* _Input_
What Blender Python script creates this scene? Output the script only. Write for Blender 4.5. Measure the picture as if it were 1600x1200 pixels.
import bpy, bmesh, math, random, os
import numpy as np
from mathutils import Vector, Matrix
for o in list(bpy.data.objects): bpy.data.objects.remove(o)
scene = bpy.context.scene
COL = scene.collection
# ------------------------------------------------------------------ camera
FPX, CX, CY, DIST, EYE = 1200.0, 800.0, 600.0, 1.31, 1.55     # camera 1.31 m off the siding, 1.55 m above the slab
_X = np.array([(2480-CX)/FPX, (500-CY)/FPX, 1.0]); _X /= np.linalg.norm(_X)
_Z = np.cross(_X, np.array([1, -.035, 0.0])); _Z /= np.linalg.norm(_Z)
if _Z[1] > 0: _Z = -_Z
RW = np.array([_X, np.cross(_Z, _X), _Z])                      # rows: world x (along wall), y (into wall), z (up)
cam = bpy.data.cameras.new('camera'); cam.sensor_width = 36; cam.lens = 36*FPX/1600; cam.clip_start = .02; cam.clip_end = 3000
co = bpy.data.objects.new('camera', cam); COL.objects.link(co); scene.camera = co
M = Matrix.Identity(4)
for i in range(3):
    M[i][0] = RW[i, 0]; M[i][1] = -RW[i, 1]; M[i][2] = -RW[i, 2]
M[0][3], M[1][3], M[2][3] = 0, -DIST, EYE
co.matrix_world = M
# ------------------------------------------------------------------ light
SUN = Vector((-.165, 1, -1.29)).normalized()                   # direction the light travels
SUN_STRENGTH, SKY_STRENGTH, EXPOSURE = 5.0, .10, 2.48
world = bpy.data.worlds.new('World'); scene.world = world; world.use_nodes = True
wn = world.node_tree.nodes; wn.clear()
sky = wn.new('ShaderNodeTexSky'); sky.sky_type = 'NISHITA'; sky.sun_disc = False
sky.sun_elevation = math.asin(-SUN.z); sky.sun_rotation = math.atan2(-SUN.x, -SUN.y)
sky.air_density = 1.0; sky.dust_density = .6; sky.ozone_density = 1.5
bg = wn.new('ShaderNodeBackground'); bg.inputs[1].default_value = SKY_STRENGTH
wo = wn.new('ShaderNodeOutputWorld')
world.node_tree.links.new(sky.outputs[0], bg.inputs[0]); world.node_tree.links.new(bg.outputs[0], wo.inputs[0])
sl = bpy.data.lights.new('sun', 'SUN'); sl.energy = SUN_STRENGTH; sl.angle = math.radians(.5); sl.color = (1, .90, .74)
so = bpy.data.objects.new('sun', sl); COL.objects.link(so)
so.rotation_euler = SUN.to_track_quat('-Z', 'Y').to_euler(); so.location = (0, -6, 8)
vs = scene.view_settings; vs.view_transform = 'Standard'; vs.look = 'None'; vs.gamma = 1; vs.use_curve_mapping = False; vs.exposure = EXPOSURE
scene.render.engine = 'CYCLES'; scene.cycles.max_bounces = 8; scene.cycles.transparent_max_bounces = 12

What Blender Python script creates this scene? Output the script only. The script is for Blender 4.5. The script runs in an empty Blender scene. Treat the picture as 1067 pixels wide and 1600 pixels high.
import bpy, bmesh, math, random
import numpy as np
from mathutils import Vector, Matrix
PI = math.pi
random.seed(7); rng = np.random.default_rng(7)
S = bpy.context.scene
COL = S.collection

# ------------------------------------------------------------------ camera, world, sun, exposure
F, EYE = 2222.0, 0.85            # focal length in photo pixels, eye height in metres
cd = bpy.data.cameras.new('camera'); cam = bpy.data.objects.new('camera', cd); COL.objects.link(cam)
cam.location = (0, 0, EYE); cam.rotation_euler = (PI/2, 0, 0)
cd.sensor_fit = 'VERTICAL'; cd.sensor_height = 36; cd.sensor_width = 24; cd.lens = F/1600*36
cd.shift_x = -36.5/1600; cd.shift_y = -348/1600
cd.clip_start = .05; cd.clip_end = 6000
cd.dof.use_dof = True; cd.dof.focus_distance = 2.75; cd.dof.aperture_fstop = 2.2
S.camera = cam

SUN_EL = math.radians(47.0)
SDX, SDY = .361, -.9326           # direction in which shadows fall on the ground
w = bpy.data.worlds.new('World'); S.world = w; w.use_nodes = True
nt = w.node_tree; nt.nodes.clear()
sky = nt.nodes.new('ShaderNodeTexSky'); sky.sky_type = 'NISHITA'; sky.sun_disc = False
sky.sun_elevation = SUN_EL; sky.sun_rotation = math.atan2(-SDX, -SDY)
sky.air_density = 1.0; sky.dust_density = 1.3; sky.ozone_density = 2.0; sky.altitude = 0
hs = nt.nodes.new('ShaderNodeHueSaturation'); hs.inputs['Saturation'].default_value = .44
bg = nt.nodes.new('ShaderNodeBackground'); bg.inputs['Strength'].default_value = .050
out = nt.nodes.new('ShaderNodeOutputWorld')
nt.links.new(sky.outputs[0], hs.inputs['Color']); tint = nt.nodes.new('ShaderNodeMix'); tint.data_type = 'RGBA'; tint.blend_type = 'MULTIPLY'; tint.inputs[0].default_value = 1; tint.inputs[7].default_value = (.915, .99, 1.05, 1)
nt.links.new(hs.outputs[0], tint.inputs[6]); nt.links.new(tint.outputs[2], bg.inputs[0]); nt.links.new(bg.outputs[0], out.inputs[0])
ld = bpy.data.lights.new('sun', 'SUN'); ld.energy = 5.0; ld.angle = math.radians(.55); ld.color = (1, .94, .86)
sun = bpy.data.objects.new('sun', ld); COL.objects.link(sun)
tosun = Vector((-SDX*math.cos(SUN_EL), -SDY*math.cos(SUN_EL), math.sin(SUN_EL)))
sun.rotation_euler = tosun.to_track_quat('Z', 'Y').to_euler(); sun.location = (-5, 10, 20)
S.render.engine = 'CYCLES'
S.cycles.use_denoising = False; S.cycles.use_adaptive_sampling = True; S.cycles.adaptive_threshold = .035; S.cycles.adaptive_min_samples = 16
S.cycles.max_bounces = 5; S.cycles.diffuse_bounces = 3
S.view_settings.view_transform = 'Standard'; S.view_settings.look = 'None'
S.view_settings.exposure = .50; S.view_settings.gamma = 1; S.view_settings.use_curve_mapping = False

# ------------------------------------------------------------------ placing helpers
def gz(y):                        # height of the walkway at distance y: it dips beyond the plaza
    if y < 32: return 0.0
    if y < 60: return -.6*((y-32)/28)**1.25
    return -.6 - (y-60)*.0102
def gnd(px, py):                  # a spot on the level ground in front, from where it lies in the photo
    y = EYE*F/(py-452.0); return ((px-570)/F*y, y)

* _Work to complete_
Copy each line above that contains the string "only".

* _Solution to the exercise_
What Blender Python script creates this scene? Output the script only. Write for Blender 4.5. Measure the picture as if it were 1600x1200 pixels.
What Blender Python script creates this scene? Output the script only. The script is for Blender 4.5. The script runs in an empty Blender scene. Treat the picture as 1067 pixels wide and 1600 pixels high.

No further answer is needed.